[cfe-dev] The %p conversion and cast to void*
David Chisnall
David.Chisnall at cl.cam.ac.uk
Tue Feb 24 09:31:29 PST 2015
On 21 Feb 2015, at 03:56, Rouben Rostamian <rostamian at umbc.edu> wrote:
>
> My question is: Why is it that removing the cast /does not/
> trigger a warning in Clang? Do I need to specify further
> compilation flags to get that warning?
It used to generate a warning in clang but it was spectacularly annoying and so was removed because it generated a huge number of false positives. The C standard does require that the argument for %p 'be a pointer to void', but the only platforms where any other data pointer (in the same address space) would be problematic are ones that do not natively support byte addressing and so need different pointer types for char* and void* and anything word aligned.
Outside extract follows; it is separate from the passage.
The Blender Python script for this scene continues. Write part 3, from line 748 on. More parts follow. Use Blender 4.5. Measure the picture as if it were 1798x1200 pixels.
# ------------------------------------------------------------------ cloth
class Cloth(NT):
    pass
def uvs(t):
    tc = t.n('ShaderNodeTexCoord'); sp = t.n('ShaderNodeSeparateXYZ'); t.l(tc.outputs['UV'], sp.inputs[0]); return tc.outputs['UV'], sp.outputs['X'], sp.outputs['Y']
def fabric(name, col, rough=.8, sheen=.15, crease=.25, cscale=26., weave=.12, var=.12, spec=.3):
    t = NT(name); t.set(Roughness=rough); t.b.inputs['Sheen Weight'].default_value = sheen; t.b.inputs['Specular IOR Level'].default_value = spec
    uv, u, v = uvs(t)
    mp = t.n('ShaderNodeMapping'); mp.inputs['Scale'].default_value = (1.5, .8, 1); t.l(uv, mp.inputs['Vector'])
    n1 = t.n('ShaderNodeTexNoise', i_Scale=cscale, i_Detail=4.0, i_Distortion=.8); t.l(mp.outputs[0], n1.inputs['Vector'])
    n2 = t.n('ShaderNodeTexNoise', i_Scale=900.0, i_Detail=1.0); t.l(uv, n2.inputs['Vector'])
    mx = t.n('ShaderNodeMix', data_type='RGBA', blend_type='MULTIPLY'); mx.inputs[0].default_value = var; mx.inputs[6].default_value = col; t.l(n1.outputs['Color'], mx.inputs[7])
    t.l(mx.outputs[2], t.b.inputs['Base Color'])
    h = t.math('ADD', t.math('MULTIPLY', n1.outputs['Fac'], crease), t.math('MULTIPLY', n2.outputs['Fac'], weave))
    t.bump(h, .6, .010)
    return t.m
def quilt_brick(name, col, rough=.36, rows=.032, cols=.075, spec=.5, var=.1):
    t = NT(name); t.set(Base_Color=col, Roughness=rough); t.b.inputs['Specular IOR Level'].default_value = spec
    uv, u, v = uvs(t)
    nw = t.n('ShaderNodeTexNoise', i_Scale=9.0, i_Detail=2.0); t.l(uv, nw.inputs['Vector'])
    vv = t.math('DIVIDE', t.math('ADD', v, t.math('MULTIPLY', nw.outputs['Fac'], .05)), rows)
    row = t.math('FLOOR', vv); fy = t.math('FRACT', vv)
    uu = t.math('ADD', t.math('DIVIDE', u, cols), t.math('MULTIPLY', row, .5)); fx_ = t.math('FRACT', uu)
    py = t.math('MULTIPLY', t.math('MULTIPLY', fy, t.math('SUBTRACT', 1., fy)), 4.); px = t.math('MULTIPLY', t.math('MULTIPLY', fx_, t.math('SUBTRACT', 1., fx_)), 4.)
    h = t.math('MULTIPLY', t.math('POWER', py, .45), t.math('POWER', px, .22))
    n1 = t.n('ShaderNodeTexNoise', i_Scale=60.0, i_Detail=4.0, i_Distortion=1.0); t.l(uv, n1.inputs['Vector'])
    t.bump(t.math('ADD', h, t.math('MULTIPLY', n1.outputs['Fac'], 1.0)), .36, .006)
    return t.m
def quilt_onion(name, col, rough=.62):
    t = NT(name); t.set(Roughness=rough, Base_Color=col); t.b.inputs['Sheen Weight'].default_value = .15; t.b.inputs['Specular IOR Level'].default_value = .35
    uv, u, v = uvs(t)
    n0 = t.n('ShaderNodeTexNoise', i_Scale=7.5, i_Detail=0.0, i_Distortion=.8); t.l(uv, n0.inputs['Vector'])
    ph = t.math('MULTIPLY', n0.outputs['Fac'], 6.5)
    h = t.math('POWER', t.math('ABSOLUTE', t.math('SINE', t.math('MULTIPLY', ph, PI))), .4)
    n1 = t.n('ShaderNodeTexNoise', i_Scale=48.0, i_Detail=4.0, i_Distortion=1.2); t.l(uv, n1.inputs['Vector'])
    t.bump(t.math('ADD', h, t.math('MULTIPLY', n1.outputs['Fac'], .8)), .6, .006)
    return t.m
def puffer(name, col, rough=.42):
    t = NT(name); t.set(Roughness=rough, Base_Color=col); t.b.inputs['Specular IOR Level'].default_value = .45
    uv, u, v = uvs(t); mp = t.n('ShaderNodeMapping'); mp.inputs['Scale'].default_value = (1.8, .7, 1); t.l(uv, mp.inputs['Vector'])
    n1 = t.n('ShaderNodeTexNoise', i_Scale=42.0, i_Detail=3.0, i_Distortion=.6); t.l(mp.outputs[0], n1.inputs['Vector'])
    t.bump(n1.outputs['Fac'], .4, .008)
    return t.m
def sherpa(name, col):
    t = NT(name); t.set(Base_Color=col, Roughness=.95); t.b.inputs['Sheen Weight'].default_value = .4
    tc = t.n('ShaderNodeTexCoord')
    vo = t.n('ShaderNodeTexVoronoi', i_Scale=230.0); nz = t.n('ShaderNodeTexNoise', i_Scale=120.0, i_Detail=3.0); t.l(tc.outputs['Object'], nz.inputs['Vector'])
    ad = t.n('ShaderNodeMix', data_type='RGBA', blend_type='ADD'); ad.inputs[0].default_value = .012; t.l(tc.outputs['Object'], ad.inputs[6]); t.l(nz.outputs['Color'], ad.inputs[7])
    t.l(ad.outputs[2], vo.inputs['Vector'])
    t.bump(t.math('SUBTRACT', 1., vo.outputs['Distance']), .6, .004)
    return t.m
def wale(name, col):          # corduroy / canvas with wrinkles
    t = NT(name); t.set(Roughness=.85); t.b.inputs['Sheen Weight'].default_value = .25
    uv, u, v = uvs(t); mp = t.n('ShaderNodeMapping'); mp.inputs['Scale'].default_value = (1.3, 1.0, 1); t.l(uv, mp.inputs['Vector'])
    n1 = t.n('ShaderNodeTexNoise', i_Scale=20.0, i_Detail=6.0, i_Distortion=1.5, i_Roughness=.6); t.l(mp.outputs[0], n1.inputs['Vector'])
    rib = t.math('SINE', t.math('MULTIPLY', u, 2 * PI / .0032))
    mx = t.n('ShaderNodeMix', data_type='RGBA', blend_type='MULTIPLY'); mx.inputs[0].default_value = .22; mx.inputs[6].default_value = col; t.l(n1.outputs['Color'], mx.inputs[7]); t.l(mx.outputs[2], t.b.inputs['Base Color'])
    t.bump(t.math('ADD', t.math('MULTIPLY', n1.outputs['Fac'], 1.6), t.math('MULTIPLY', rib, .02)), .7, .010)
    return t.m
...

Clang does not support any such architectures and a lot of C code that people compile with clang / gcc would break on such architectures.
The choice is to either have a warning that you are violating the letter of the C spec, but that your code will still work on every platform that you're likely to ever care about (and I say this as someone working on an architecture with a very unusual pointer representation, for which this warning would *still* be a false positive), or to allow this code through.
Clang policy is that good code ought to be able to use -Wall -Werror by default, because warnings that have too high a false positive rate are not present. If warnings are too likely to produce false positives (i.e. flag things that work fine on every system where the code is plausibly likely to run), then it doesn't help the programmer, it just makes them turn off the warning.